Southampton and Shane Long make Arsenal suffer in 4-0 thumping
Southampton 4 - 0 ArsenalHome team scorers
Cuco Martina 19
Shane Long 55
Jose Fonte 69
Shane Long 90 +1:35
Cuco Martina unleashes a 30-yard thunderbolt which gave Southampton the lead in their 4-0 defeat of Arsenal.
The first thought, when Cuco Martina’s goal-of-the-season contender rippled into the corner of Petr Cech’s net, related to the continued implausibility of this Premier League season’s plot-lines. The Rotterdam-born Curaçao international right-back was making his full league debut for Southampton and not even he could have dreamed this up beforehand.
But it really did happen and, for the second season in succession, Southampton did win this fixture. Last time out, on New Year’s Day, it had seemed like less of a surprise. Southampton were flying then and Arsenal, of course, are always prone to locating a banana skin. Southampton’s 2-0 victory will be remembered for the Arsenal goalkeeper, Wojciech Szczesny, making a couple of bad errors and then sparking up a cigarette by the shower area of the dressing-room.
This time Arsenal crashed even harder and it did Arsène Wenger no credit that he sought to blame the referee, Jon Moss, for Southampton’s first three goals. The Arsenal manager complained there had been an offside in the buildup to Martina’s opener, a foul by Shane Long before the second and an erroneously awarded corner on the third.
“Only the first three? He didn’t say anything about the fourth goal?” Ronald Koeman, the Southampton manager, asked. “If you lose 4-0 and you talk about the referee – it’s not my away of analysing a football match. It was not about the referee tonight.”

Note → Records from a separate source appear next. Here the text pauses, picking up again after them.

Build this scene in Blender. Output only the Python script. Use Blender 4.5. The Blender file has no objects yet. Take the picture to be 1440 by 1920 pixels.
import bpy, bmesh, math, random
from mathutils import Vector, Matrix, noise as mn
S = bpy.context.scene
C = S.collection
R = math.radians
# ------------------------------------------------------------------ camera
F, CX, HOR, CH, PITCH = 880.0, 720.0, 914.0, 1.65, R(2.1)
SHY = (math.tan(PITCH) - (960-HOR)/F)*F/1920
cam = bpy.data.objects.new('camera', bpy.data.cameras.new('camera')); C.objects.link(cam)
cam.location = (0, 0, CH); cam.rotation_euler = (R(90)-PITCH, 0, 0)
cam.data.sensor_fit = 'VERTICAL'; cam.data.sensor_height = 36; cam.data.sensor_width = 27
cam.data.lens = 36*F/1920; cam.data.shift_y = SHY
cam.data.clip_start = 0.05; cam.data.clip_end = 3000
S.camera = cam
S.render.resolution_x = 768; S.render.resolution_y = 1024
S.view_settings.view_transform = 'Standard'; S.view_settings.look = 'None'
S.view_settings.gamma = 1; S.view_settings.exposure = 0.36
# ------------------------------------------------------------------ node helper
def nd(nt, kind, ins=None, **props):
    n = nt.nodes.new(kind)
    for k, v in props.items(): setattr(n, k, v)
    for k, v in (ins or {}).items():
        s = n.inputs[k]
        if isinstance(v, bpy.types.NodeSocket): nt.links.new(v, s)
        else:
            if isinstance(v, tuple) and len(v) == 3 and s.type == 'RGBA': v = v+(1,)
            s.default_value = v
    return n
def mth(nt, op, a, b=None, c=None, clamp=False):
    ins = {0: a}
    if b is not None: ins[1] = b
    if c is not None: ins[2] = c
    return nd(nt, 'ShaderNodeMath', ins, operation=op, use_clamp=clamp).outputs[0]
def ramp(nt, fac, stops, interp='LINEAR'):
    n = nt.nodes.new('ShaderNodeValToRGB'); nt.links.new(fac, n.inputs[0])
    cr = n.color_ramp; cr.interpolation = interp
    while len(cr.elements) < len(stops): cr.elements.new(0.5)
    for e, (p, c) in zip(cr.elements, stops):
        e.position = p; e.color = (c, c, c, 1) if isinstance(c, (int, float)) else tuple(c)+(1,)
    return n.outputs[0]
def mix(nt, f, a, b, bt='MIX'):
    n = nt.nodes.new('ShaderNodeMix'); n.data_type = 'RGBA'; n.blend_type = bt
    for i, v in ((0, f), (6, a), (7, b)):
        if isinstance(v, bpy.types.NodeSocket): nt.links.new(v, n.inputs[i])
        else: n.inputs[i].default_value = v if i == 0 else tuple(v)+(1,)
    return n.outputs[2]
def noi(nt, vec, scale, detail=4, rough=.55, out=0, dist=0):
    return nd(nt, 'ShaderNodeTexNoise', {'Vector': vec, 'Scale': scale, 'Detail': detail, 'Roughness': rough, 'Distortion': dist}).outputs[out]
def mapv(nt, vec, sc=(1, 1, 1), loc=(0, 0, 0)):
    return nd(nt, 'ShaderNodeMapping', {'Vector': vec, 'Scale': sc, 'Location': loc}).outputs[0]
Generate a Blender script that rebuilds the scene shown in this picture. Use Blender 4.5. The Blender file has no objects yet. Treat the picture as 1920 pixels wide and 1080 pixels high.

This game was about Southampton’s desire to fire an upturn after a dismal sequence of results – they had drawn one and lost five of their previous six – their physical sharpness and, yes, their quality, as epitomised by Martina’s unlikely blockbuster. Koeman described their second-half performance as “perfect”.
It was also about Arsenal’s timidity and their infuriating habit of going missing when a big opportunity beckons. After Leicester City’s defeat at Liverpool earlier in the day Arsenal knew a victory would lift them to the top of the table. They blew it. Was it the pressure? “I don’t think so,” Wenger said. “But it’s difficult to check that.”
Arsenal had beaten Manchester City in their previous game to fire their title credentials but they undermined them here. Long bullied Per Mertesacker and Laurent Koscielny, the Arsenal centre-halves, and it was difficult to remember too much of note from the visitors in an attacking sense.
So many of their key players were invisible and once José Fonte had made the game safe with the third goal, Southampton threatened to turn the scoreline into a humiliation. Long was denied only by a post in the 89th minute before he added his second and his team’s fourth in stoppage time. Wenger said that Long had “got away with a lot” in a physical sense. Mertesacker and Koscielny will bear the scars.
Koeman had lost Graziano Pellè and Cédric Soares to injuries in training – Pellè, he said, would be out for “some weeks” with a knee problem – but how Long and Martina, the £1m summer signing from FC Twente, seized their opportunities in their stead.
Goals had been a problem for Southampton but you would not have known it from Martina’s screamer, after Mertesacker had headed away Ryan Bertrand’s left-wing cross. Martina moved on to the ball, 30 yards out, to the right of centre and he made the split-second decision to take on the shot. With the outside of his right boot. Against one of the best goalkeepers in the division.
The very attempt was audacious but everything about the execution was perfect. The shot started yards outside Cech’s far post but it bent back wickedly inside it. When it swelled the net,Martina stood still for a moment, his arms outstretched. Even he looked stunned.
Moments earlier Martina had been guilty of a poor clearance which went straight to Nacho Monreal but the Arsenal full-back’s shot was kept out by Maarten Stekelenburg. The defensive jitters, though, belonged to Arsenal.
Mertesacker’s clearance in the 25th minute found only James Ward-Prowse, who advanced, jinked inside and dragged his shot wide. Koscielny made an error that almost ushered in Steven Davis and, just before the interval, Long outpaced Mertesacker but his finish was high.
The second half was all Southampton. Virgil van Dijk saw a header narrowly ruled out for offside before Sadio Mané fired the break for the second. Koscielny went down under what he insisted was a trip by Long, who continued his run to tuck home from Mané’s cross.
Fonte’s goal showcased his desire to reach Bertrand’s corner before Koscielny – his header was laced with power – and thereafter it became a question of how many Southampton would add. The substitute Dusan Tadic tested Cech before Long finished his tormenting of the Arsenal defence with his late surge.